Certainly, memories of working in British television are important (62). However, an equal concentration on audiences rather than producers is in need here. Interesting as the role of archive producer Mhairi Brennan may be, surely other constituencies should be involved in addition to “old and new kinds of skills and cultural workers who can make that bridge between television archives and contemporary television production” (66).
The Doctor Who portion is the most disappointing feature of the entire work, since the chapter appears to focus upon museum exhibition and the first regeneration rather than other significant aspects of the series and the historical relationship of different audience constituencies throughout its long-running, temporarily disrupted process of continuation.

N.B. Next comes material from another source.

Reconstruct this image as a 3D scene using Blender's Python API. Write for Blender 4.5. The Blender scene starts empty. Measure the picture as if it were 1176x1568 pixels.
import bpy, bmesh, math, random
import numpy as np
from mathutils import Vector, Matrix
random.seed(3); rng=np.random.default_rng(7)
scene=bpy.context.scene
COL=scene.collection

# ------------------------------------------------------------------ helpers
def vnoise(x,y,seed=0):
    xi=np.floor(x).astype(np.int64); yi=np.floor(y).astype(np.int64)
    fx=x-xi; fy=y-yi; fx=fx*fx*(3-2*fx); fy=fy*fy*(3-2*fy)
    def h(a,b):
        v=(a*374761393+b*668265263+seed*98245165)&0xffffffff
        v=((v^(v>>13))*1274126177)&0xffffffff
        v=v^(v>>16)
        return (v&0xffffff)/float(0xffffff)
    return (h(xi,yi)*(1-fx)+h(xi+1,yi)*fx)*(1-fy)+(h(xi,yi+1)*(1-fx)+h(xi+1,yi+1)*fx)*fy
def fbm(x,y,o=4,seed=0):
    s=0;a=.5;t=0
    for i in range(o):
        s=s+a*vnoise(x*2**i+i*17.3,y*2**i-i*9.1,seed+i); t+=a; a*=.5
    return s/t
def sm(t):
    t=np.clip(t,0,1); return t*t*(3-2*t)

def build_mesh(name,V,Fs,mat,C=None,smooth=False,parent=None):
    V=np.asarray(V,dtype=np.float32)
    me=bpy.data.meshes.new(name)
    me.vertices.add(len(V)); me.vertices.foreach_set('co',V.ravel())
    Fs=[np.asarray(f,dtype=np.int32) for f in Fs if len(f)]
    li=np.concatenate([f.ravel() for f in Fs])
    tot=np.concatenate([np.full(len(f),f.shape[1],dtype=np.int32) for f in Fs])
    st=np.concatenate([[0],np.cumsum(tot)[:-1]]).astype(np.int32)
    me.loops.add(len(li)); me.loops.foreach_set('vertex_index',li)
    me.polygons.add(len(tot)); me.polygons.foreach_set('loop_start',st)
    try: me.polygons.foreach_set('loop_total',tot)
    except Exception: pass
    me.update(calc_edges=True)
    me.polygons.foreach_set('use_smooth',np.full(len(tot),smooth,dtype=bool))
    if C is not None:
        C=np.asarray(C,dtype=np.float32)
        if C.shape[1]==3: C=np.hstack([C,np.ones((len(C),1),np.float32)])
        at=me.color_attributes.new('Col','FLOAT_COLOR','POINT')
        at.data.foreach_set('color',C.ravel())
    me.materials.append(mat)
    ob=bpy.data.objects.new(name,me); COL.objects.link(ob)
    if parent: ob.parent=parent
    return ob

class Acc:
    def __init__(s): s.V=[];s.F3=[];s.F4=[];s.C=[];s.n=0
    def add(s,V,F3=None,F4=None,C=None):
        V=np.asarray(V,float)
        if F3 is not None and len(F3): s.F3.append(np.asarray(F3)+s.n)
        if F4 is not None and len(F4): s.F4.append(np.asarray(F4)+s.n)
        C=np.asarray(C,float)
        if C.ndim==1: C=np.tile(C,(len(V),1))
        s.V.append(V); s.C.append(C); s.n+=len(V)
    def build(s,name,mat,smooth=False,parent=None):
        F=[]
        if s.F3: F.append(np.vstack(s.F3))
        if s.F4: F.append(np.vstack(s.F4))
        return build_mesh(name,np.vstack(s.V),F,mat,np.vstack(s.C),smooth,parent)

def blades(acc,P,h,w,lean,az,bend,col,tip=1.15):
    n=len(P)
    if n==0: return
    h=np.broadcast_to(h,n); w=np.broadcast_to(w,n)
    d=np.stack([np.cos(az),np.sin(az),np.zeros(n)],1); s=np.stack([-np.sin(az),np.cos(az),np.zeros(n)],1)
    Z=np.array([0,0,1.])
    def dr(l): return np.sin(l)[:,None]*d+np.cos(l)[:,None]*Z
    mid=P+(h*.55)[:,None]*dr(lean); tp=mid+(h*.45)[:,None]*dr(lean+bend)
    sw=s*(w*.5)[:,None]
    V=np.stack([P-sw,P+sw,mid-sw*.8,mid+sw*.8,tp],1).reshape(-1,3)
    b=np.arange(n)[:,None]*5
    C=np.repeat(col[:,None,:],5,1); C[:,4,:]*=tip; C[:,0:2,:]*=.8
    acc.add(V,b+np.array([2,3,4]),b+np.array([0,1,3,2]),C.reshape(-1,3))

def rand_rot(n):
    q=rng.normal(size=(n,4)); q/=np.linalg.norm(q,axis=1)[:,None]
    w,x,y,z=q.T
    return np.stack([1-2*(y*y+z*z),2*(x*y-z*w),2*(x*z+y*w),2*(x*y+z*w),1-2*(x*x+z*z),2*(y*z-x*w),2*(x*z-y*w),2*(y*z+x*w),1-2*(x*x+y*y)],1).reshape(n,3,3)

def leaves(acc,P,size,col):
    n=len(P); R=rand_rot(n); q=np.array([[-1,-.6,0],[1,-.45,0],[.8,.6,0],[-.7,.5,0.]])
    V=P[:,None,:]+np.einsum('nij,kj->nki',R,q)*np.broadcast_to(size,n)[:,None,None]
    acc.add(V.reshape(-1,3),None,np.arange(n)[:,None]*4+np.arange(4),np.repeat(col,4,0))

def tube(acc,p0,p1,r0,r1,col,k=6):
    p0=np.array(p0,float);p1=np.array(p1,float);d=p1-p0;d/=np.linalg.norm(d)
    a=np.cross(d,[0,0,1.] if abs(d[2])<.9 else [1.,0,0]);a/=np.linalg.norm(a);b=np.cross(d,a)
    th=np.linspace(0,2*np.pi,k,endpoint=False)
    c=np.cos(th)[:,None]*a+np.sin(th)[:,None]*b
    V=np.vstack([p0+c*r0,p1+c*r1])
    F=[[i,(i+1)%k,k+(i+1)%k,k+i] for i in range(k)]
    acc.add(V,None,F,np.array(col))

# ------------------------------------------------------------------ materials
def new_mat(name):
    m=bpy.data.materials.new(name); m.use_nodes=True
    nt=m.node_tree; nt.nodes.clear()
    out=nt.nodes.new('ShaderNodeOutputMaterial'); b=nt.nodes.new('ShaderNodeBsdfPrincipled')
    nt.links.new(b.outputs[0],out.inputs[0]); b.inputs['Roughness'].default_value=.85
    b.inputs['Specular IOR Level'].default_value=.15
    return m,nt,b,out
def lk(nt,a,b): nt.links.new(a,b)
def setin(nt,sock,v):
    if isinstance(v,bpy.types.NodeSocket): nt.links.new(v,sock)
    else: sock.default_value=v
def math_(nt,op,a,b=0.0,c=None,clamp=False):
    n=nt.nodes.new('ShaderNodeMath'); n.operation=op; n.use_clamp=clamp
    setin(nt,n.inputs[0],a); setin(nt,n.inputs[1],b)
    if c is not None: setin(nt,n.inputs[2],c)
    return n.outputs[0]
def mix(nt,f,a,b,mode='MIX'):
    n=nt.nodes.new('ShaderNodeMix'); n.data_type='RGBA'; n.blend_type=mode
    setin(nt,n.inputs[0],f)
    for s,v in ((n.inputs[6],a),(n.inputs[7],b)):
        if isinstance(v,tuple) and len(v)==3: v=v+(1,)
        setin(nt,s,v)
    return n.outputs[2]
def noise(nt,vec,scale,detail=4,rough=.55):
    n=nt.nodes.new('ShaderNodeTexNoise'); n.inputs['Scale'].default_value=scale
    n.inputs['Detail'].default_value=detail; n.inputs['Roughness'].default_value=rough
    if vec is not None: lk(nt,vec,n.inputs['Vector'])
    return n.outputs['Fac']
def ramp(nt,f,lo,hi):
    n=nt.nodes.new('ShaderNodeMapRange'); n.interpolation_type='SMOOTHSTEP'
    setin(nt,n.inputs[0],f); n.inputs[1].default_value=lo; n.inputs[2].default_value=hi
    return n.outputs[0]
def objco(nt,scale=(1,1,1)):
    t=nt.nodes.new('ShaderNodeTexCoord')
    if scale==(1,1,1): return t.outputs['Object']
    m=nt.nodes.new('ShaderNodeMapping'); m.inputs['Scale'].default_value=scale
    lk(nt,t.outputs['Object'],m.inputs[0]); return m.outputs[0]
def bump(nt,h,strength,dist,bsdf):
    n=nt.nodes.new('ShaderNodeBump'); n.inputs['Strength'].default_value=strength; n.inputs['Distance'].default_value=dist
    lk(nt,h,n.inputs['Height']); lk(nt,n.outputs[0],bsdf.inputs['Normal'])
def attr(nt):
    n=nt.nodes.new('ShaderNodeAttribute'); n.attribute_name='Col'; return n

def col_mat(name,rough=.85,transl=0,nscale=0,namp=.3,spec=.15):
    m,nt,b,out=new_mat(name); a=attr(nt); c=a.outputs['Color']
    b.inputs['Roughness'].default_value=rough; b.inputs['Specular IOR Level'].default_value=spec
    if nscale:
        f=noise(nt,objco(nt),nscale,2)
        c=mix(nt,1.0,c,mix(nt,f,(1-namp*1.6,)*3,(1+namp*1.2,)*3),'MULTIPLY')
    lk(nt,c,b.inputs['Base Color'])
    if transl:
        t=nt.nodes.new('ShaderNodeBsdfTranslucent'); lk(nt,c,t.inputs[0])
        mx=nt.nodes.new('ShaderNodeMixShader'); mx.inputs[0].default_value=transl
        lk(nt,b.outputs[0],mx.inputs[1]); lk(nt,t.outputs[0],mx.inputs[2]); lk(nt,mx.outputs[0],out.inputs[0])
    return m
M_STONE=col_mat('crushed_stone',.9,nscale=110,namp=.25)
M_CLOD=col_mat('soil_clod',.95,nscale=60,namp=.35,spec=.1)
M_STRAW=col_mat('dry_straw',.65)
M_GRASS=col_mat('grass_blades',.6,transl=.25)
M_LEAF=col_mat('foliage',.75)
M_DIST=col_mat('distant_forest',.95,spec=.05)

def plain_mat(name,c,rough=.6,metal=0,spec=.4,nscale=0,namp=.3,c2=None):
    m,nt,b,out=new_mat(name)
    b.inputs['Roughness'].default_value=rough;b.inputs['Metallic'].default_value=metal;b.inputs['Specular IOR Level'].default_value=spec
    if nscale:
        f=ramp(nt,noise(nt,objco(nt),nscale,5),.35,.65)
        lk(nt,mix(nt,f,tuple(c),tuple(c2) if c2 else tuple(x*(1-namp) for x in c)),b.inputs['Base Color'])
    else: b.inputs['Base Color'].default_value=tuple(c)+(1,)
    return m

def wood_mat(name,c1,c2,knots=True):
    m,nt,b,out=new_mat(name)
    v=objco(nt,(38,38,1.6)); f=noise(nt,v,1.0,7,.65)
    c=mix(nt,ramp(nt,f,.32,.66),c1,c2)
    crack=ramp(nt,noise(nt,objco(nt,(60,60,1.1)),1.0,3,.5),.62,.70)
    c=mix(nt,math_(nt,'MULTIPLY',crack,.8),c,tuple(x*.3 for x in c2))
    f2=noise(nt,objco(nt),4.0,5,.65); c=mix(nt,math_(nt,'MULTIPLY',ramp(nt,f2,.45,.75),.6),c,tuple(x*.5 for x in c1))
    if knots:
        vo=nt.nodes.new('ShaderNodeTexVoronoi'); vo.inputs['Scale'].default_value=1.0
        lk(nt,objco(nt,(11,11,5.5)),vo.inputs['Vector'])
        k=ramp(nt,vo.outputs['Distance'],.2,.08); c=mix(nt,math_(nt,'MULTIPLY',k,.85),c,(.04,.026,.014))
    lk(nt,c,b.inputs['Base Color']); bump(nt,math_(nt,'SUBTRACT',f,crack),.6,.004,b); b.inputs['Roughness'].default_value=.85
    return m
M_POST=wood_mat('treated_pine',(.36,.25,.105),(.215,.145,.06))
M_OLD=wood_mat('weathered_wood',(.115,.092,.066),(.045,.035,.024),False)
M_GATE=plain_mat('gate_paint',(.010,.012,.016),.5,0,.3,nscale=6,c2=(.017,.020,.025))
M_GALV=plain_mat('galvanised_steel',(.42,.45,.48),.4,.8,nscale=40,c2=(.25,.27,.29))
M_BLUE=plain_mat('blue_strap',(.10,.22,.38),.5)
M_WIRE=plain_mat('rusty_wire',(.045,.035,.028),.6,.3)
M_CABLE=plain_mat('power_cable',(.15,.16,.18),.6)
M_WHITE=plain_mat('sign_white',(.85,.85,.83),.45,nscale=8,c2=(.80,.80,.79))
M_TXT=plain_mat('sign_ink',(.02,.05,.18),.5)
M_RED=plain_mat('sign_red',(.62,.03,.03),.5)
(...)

This monograph appeals to those who attend the annual UK Screen Conventions in England. Other readers may prefer a different approach.
References
- William Wellman Jr. (2015), Wild Bill Wellman: Hollywood Rebel. New York: Pantheon Books, 394-395.
- My reference to this Andrew Sarris Category VII is by no means accidental. See Sarris (1968), The American Cinema: Directors and Directions 1929-1968. New York: E.P. Dutton & Co, Inc.: 189-203.
- Jack London (1910), “What Life Means to Me”, Revolution and Other Essays. London: Mills & Boon, Limited, 248.
Tony Williams is Professor and Area Head of Film studies in the Department of English, Southern Illinois University at Carbondale and a Contributing Editor to Film International.